### Task to complete
Check each line of the data below for the word "picture", then extract the ones that have it.

### Information shown
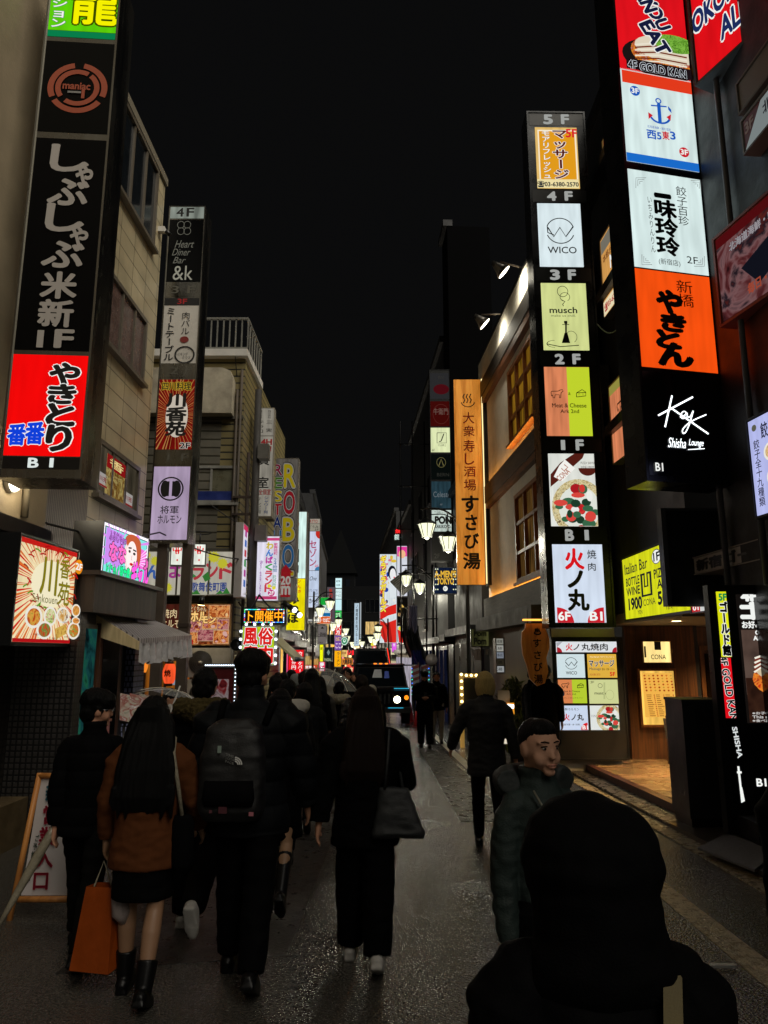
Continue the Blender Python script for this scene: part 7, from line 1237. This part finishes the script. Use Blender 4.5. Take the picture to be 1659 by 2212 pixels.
r, k, J, A, U, hp = person('person in a charcoal jacket carrying a white tote bag over the shoulder', 659, 1474, 8.6, 0, CG, .74, CK, ('bob', HAIRK), vox=.013, wide=1.1, fat=1.05)
b = MB(); b.rings([(.07, -.2, .42, .13, .03, .5), (.07, -.22, .46, .16, .05, .5), (.06, -.2, .74, .15, .03, .5)], CW, 18); c = MB(); c.tube([(-.02, -.19, .74), (-.08, -.16, 1.2), (-.14, -.06, 1.5), (-.16, .02, 1.5)], .014, CW, 7)
place('tote_bag', 'white cloth tote bag on the back of the person in charcoal', 'bag', [('bag_body', b), ('strap', c)], r)
person('woman in a long grey coat with long dark hair and bare ankles', 690, 1463, 11.3, 0, sf('#2b2826', .85, .2, 6), .42, None, ('long.38', HAIRK), ((5, 4), (-6, 12)), vox=.014, wide=1.05, skin=sf('#a87c5e', .5), shoe=FURW)
person('person in a black coat with a pale fur trimmed hood behind the long coat', 733, 1473, 11.8, 0, CK, .72, CK, ('short', HAIRK), hood=('fur', FURW, 1.35), vox=.014, fat=1.05)
person('woman with a hair bun in a shiny black leather jacket', 781, 1458, 9.7, 0, sf('#0c0c0e', .3, .3, 10, .2), .85, CK, ('bun', HAIRB), vox=.013, fat=1.06)
r, k, J, A, U, hp = person('woman all in black with long hair walking in the middle of the street', 790, 1487, 4.81, -2, CK, .72, CK, ('long.34', HAIRB), ((8, 8), (-12, 14)), ((-14, 15, 8), ((.27, .03, 1.12), (.20, .2, 1.2))), 1.18, 1.5, SHW, vox=.009, fat=1.12, sleeve=1.28)
TB = sf('#1d2022', .55, .2, 6, .3, 0, 160); b = MB(); b.rings([(.23, -.16, .80, .17, .045, .5), (.23, -.16, .835, .175, .07, .5), (.215, -.15, .99, .13, .055, .6), (.20, -.14, 1.11, .10, .033, .7)], TB, 24); tb = fuse(b, .012, 2, TB, wrinkle(.01, 8))
c = MB(); c.tube([(.14, -.17, 1.1), (.16, -.16, 1.3), (.17, -.08, 1.475), (.19, .02, 1.47), (.22, .0, 1.3), (.26, -.12, 1.1)], .011, TB, 7)
place('tote_bag', 'large black leather tote bag on the shoulder of the woman in the middle', 'bag', [('bag_body', tb), ('strap', c)], r)
person('person in a pale knitted hat in front of the black car', 803, 1481, 12.5, 0, CG, .75, CK, ('cap', CW), vox=.015)
person('man with glasses and dark coat walking towards us left of the car', 750, 1442, 13.6, 175, CK, .6, CK, ('short', HAIRK), vox=.014, glasses=True, face=1)
person('woman with long black hair standing tall in the crowd behind the tote bag', 674, 1444, 10.6, 0, CK, .7, CK, ('long.3', HAIRK), vox=.015)
person('person with brown hair near the red karaoke sign', 655, 1451, 12, 0, CK, .8, CK, ('short', HAIRB), vox=.015, skin=SKIN)
person('person in a grey cap below the red karaoke sign', 638, 1457, 12.6, 0, CG, .8, CK, ('cap', sf('#6d706e', .8)), vox=.016)
r, k, J, A, U, hp = person('person in a white hood under a clear umbrella far in the crowd', 703, 1463, 12.4, 0, sf('#14182a', .7), .75, CK, ('short', HAIRK), hood=('up', CW), vox=.015)
def umbrella(label, root, x, y, z, rad, tilt, hub):
    b = MB(); n = 16; m = glassmat('#d9dcdc', .1, .22); ribs = MB(); vs = [(0, 0, .0)]; fs = []
    for j in range(1, 5):
        for i in range(n): q = 2*math.pi*i/n; rr = rad*j/4; vs.append((rr*math.cos(q), rr*math.sin(q), -.32*rad*(j/4)**2*(1 - .0*(i % 2))*(1.0 if i % 2 == 0 else .93)))
    fs = [(0, 1+i, 1+(i+1) % n) for i in range(n)] + [(1+(j-1)*n+i, 1+j*n+i, 1+j*n+(i+1) % n, 1+(j-1)*n+(i+1) % n) for j in range(1, 4) for i in range(n)]
    b.add(vs, fs, m, True); [ribs.tube([(0, 0, -.005)] + [vs[1+(j-1)*n+i] for j in range(1, 5)], .004, sf('#b9b6a8', .3), 5, False) for i in range(0, n, 2)]
    s_ = MB(); s_.tube([(0, 0, .05), (0, 0, -.85)], .008, WHITE, 6)
    t = thing('umbrella', label, 'umbrella', root.matrix_world @ Vector((x, y, z)) if False else root.location + Vector((x, y, z))); t.rotation_euler = tilt
    b.build('canopy', t); ribs.build('rib', t); s_.build('shaft', t); return t
umbrella('open clear umbrella far in the crowd near the white hood', r, .14, .1, 1.72, .48, (R(8), R(22), 0), 0)
r, k, J, A, U, hp = person('person with a white face mask under an open clear umbrella, left', 373, 1488, 6.9, 160, sf('#3a3530', .8, .2), .8, CK, ('short', HAIRK), mask=True, headyaw=50, vox=.012, fat=1.05)
umbrella('open clear plastic umbrella over the masked person at the left', r, .08, -.1, 1.54, .36, (R(-16), R(14), 0), 0)
for px, tp, Y, yw, lab, cl, hr in ((596, 1458, 9.2, 0, 'person with black hair beyond the white hood, left of the crowd', CK, 'short'), (613, 1452, 14, 0, 'small person with short hair under the pale awning', CG, 'short'), (722, 1447, 15, 0, 'person with dark hair facing the red far signs', CK, 'short'), (735, 1452, 17, 0, 'person in a beige hooded coat far down the street', sf('#5d5348', .8), 'short'), (765, 1452, 19, 170, 'distant pedestrian walking towards us beside the car', CK, 'short')):
    person(lab, px, tp, Y, yw, cl, .75, CK, (hr, HAIRK), vox=.018)
rnd = random.Random(21); FG = 'dark heads of the crowd far ahead'
for i in range(14):
    px = 604 + i*11.3 + rnd.uniform(-5, 5); Y = rnd.uniform(13, 24)
    person('dark haired pedestrian seen from behind in the crowd far ahead', px, 1444 + rnd.uniform(2, 14), Y, rnd.uniform(-8, 8), rnd.choice((CK, CK, CG, CN)), .75, CK, (rnd.choice(('short', 'short', 'bob', 'fluffy')), rnd.choice((HAIRK, HAIRK, HAIRB))), vox=.024, group=FG)
# right side of the street
r, k, J, A, U, hp = person('man in black looking down at his phone, walking towards us', 917, 1449, 17.5, 178, CK, .82, CK, ('fluffy', HAIRK), ((6, 6), (-6, 8)), (((-.24, .05, 1.13), (-.06, .25, 1.14)), ((.24, .05, 1.13), (.05, .25, 1.14))), 1.15, 1.3, vox=.013, fat=1.12, sleeve=1.1, headtilt=-22, face=1)
b = MB(); b.box(-.045, .03, .285, .295, 1.16, 1.27, BLACK); c = MB(); c.box(-.04, .025, .281, .2845, 1.165, 1.265, em('#8f9ab0', .7)); place('phone', 'small phone in the hands of the man in black', 'phone', [('case', b), ('screen', c)], r)
person('man in a dark jacket and pale trousers just behind the phone man', 943, 1452, 18.6, 178, CK, .8, sf('#8a8684', .8, .15), ('short', HAIRK), ((8, 6), (-10, 20)), vox=.014)
person('blond person in a black blazer walking away on the right', 1047, 1453, 7.75, -4, sf('#0d0d0e', .75, .2, 6, .3, 0, 240), .70, CK, ('bob', BLOND), ((8, 6), (-14, 46)), ((10, 26, 30), (-10, 14, 6)), 1.08, .95, sf('#0a0a0b', .2), vox=.01, fat=1.08)
person('dark haired man in a black coat standing by the wood slab sign', 1150, 1442, 13.4, -60, CK, .6, CK, ('short', HAIRK), ((2, 2), (-2, 2)), ((-4, 3, 8), (4, 3, 8)), vox=.014, skin=SKIND)
person('broad man in a long black coat in front of the poster stand', 1178, 1438, 12.7, -30, CK, .5, CK, ('short', HAIRK), ((2, 2), (-2, 2)), ((-3, 2, 8), (3, 2, 8)), vox=.014, fat=1.08, skin=SKIND)
r, k, J, A, U, hp = person('boy with cropped black hair in a dark green hooded jacket facing right', 1157, 1557, 2.95, 196, CGR, .62, CK, ('crew', HAIRK), ((4, 4), (-4, 4)), ((2, 5, 12), (2, 5, 12)), .82, .95, vox=.0065, fat=.86, sleeve=.86, hood=('down', sf('#1b2120', .7, .2, 6, .2), 1.2), face=1, collar=1.4, headyaw=8, puff=.01, skin=sf('#b58a72', .65, .04, 10, .05, 0, 160, .18))
b = MB(); q = Vector((-.1, .155, 1.22)); n4 = [(0, .026), (.026, 0), (0, -.026), (-.026, 0), (0, .026)]; b.tube([q + V3(a, 0, c) for a, c in n4], .0035, FURW, 6); b.build('badge', r)
b = MB(); b.tube([(.075, .1, 1.47), (.03, .155, 1.36), (.02, .17, 1.2), (.02, .17, .95)], .005, sf('#8a8a80', .3, 0, 4, 0, .7), 6); b.build('zip', r)
r, k, J, A, U, hp = person('nearest person from behind in a black hood with a khaki shoulder strap', 1276, 1768, 1.5, 0, CK, .72, CK, ('none', HAIRK), ((3, 3), (-3, 3)), vox=.008, fat=1.14, wide=1.1, sleeve=1.15, hood=('up', CK), puff=.01)
b = MB(); pts = [V3(-.02, -.185, 1.12), V3(.05, -.19, 1.24), V3(.105, -.165, 1.37), V3(.135, -.10, 1.455), V3(.14, .02, 1.48)]; wv = V3(.02, .0, -.012)
b.add([q for p_ in pts for q in (p_ - wv, p_ + wv)], [(2*i, 2*i+1, 2*i+3, 2*i+2) for i in range(4)], sf('#5f5538', .8, .2, 12, .2, 0, 200)); place('bag_strap', 'khaki webbing strap across the back of the nearest hooded person', 'strap', [('webbing', b)], r)
r, k, J, A, U, hp = person('person in a dark coat cut off by the right edge', 1774, 1600, 2.55, 10, CK, .5, CK, ('short', HAIRK), ((4, 4), (-4, 6)), vox=.012, fat=1.1, H=1.62)
b = MB(); b.rings([(-.33, -.1, .28, .06, .04, .6), (-.33, -.1, .32, .1, .06, .6), (-.32, -.1, .62, .085, .05, .6)], sf('#33201c', .5, .2), 16); c = MB(); c.tube([(-.36, -.1, .62), (-.32, -.08, .82), (-.28, -.1, .62)], .01, RUST, 6); place('handbag', 'dark brown handbag hanging at the right edge of the picture', 'bag', [('bag_body', b), ('handle', c)], r)
bpy.data.scenes.remove(TMP)
for o in SC.objects:
    if 'h' in o: del o['h']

### Reply
Continue the Blender Python script for this scene: part 7, from line 1237. This part finishes the script. Use Blender 4.5. Take the picture to be 1659 by 2212 pixels.
b = MB(); b.rings([(-.33, -.1, .28, .06, .04, .6), (-.33, -.1, .32, .1, .06, .6), (-.32, -.1, .62, .085, .05, .6)], sf('#33201c', .5, .2), 16); c = MB(); c.tube([(-.36, -.1, .62), (-.32, -.08, .82), (-.28, -.1, .62)], .01, RUST, 6); place('handbag', 'dark brown handbag hanging at the right edge of the picture', 'bag', [('bag_body', b), ('handle', c)], r)